FIFA official faces sack for touting match tickets

THE SENIOR FIFA figure at the centre of a World Cup ticket scandal faces becoming the first person to be kicked off the organisation’s executive committee in its 102-year history.

FIFA official faces sack for touting match tickets

Ismail Bhamjee, who was caught out selling England tickets for several times their face value, has already been ordered to leave Germany and cease all World Cup duties.

Further disciplinary action will follow and it is expected that he will be expelled from his executive committee post, which carries a £54,000 annual salary as well as £270-a-day expenses.

He could even lose the pension of £16,000 (€23,440) annually that is given to former executive committee members.

FIFA communications director Markus Siegler admitted the scandal was deeply embarrassing.

“It is a big disappointment, and it is embarrassing if a high-ranking official of your organisation is doing these things.

“We are confident this is a one-off. The ethics committee, the disciplinary committee and the executive committee are now bound to take action.

“FIFA have proved that we take these things seriously and have taken immediate action. I don’t believe this incident will overshadow the so-far great success of the World Cup.”

The scandal arose after Bhamjee, from Botswana in southern Africa, started speaking to some England fans in an Indian restaurant in Frankfurt. They asked him if he could secure tickets for England v Trinidad for them and Bhamjee offered 12 tickets with a face value of £70 (€103) for £210 (€308) each.

He was caught out after one of the fans told the Mail on Sunday newspaper, who sent a reporter to meet Bhamjee in his hotel and handed over the money.

The FIFA member then said he could obtain tickets for England’s game with Sweden but that the cost for those would be up to £700 (e1,025).

FIFA called an emergency meeting of the six confederation heads and president Sepp Blatter after being presented with the evidence. They decide to sack Bhamjee and send him home.

He was due to be replaced on the executive committee in January anyway after losing the support of African countries.

Bhamjee is understood to have voted for Morocco ahead of Botswana’s neighbours South Africa as the hosts of the 2010 World Cup, and also mounted an unsuccessful campaign to replace Issa Hayatou as president of the African confederation.

A long-standing member of FIFA’s executive committee, he started out running a hardware store in Gaborone, the capital of Botswana, before becoming a leading light in the country’s football association. From there, he was voted on to FIFA.

Bhamjee, 62, told the Mail on Sunday: “I was actually trying to help someone else and I got in this mess and I regret it very much. I will donate double the amount to charity.

“My term ends in a year. I have never ever done this before. I have got a year to go. I could lose my pension because of this. Spare me.”

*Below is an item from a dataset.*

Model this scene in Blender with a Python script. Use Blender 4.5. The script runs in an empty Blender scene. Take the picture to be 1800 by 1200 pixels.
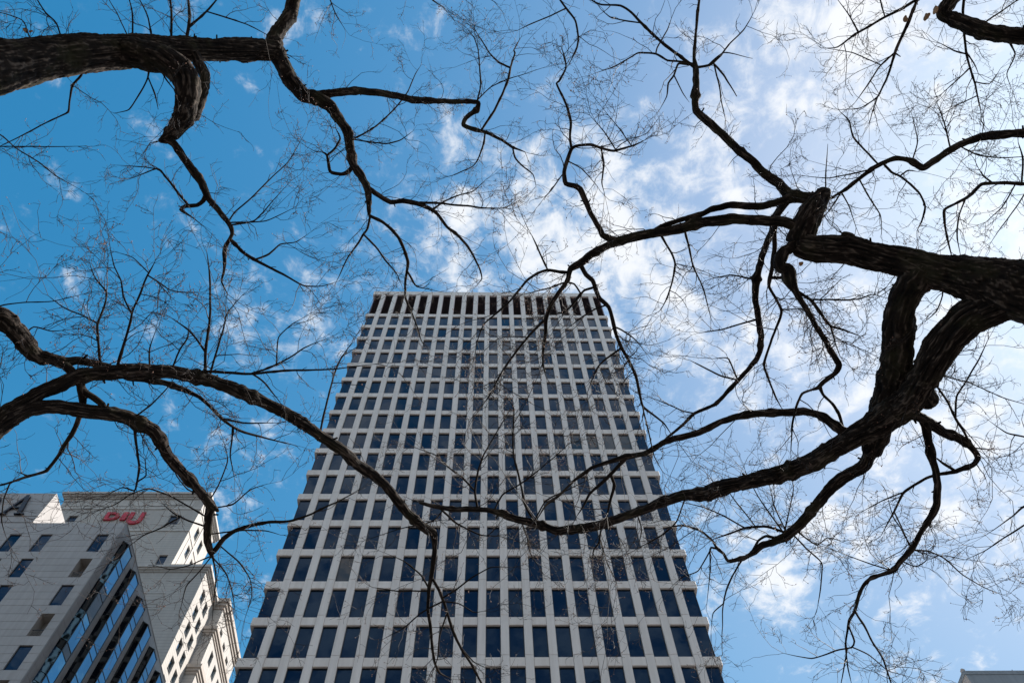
import bpy, math, random
import numpy as np
from mathutils import Matrix, Vector

random.seed(7)
rng = np.random.default_rng(11)
scene = bpy.context.scene
COL = scene.collection

# ---------------------------------------------------------------- camera
EYE = np.array([0.0, 0.0, 1.6])
FPX = 1370.0                                   # focal length in pixels of an 1800 px wide frame
_Z = np.array([-33.0, 649.0, FPX]); _Z /= np.linalg.norm(_Z)
_b = 33.0 / (FPX - 649.0 * 390.0 / FPX); _a = -390.0 * _b / FPX
_X = np.array([1.0, _a, _b]); _X /= np.linalg.norm(_X)
_D = np.cross(_X, _Z); _D = _D if _D[2] > 0 else -_D
CAMR = np.array([_X, _D, _Z])                  # camera axes (right, up, forward) -> world
cam_data = bpy.data.cameras.new('camera')
cam = bpy.data.objects.new('camera', cam_data)
COL.objects.link(cam)
rot = np.column_stack([CAMR[:, 0], CAMR[:, 1], -CAMR[:, 2]])
m = Matrix([list(rot[0]) + [EYE[0]], list(rot[1]) + [EYE[1]], list(rot[2]) + [EYE[2]], [0, 0, 0, 1]])
cam.matrix_world = m
cam_data.sensor_width = 36.0
cam_data.lens = FPX / 1800.0 * 36.0
cam_data.clip_start = 0.1
cam_data.clip_end = 5000.0
scene.camera = cam

# ---------------------------------------------------------------- light and sky
SUN_AZ = math.radians(75.0)                    # clockwise from +Y (towards +X)
SUN_EL = math.radians(48.0)
sun_dir = Vector((math.cos(SUN_EL) * math.sin(SUN_AZ), math.cos(SUN_EL) * math.cos(SUN_AZ), math.sin(SUN_EL)))
sd = bpy.data.lights.new('sun', 'SUN')
sd.energy = 4.8
sd.angle = math.radians(0.53)
sd.color = (1.0, 0.94, 0.86)
sun = bpy.data.objects.new('sun', sd)
sun.rotation_euler = sun_dir.to_track_quat('Z', 'Y').to_euler()
COL.objects.link(sun)

world = bpy.data.worlds.new('World')
scene.world = world
world.cycles.sampling_method = 'MANUAL'
world.cycles.sample_map_resolution = 256
world.use_nodes = True
wt = world.node_tree
wt.nodes.clear()


def wn(kind, **kw):
    n = wt.nodes.new(kind)
    for k, v in kw.items():
        setattr(n, k, v)
    return n


def wl(a, b):
    wt.links.new(a, b)


def wmath(op, a, b=None, c=None, clamp=False):
    n = wn('ShaderNodeMath', operation=op, use_clamp=clamp)
    for i, v in enumerate((a, b, c)):
        if v is None:
            continue
        if isinstance(v, (int, float)):
            n.inputs[i].default_value = v
        else:
            wl(v, n.inputs[i])
    return n.outputs[0]


w_out = wn('ShaderNodeOutputWorld')
w_bg = wn('ShaderNodeBackground')
w_bg.inputs['Strength'].default_value = 0.15
wl(w_bg.outputs[0], w_out.inputs[0])
sky = wn('ShaderNodeTexSky', sky_type='NISHITA')
sky.sun_disc = False
sky.sun_elevation = SUN_EL
sky.sun_rotation = SUN_AZ
sky.altitude = 50.0
sky.air_density = 1.5
sky.dust_density = 1.6
sky.ozone_density = 4.0
hsv = wn('ShaderNodeHueSaturation')
hsv.inputs['Hue'].default_value = 0.494
hsv.inputs['Saturation'].default_value = 1.42
hsv.inputs['Value'].default_value = 0.97
wl(sky.outputs[0], hsv.inputs['Color'])
# soft shoulder, as film would hold the glare round the sun
den = wn('ShaderNodeVectorMath', operation='MULTIPLY_ADD')
wl(hsv.outputs[0], den.inputs[0])
den.inputs[1].default_value = (0.262, 0.200, 0.158)
den.inputs[2].default_value = (1.0, 1.0, 1.0)
sh = wn('ShaderNodeVectorMath', operation='DIVIDE')
wl(hsv.outputs[0], sh.inputs[0]); wl(den.outputs[0], sh.inputs[1])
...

Bhamjee also signed a declaration for FIFA saying: “I, Ismail Bhamjee, member of the FIFA executive committee, hereby confirm the fact that I have sold on 12 category one tickets of the 2006 FIFA World Cup match England v Trinidad & Tobago, played on 15 June in Nuremberg, for €300 each, ie €200 above face value for each ticket.

“I deeply regret this incorrect act and apologise to FIFA for violating the relevant terms and conditions governing the sale of tickets for the 2006 FIFA World Cup.”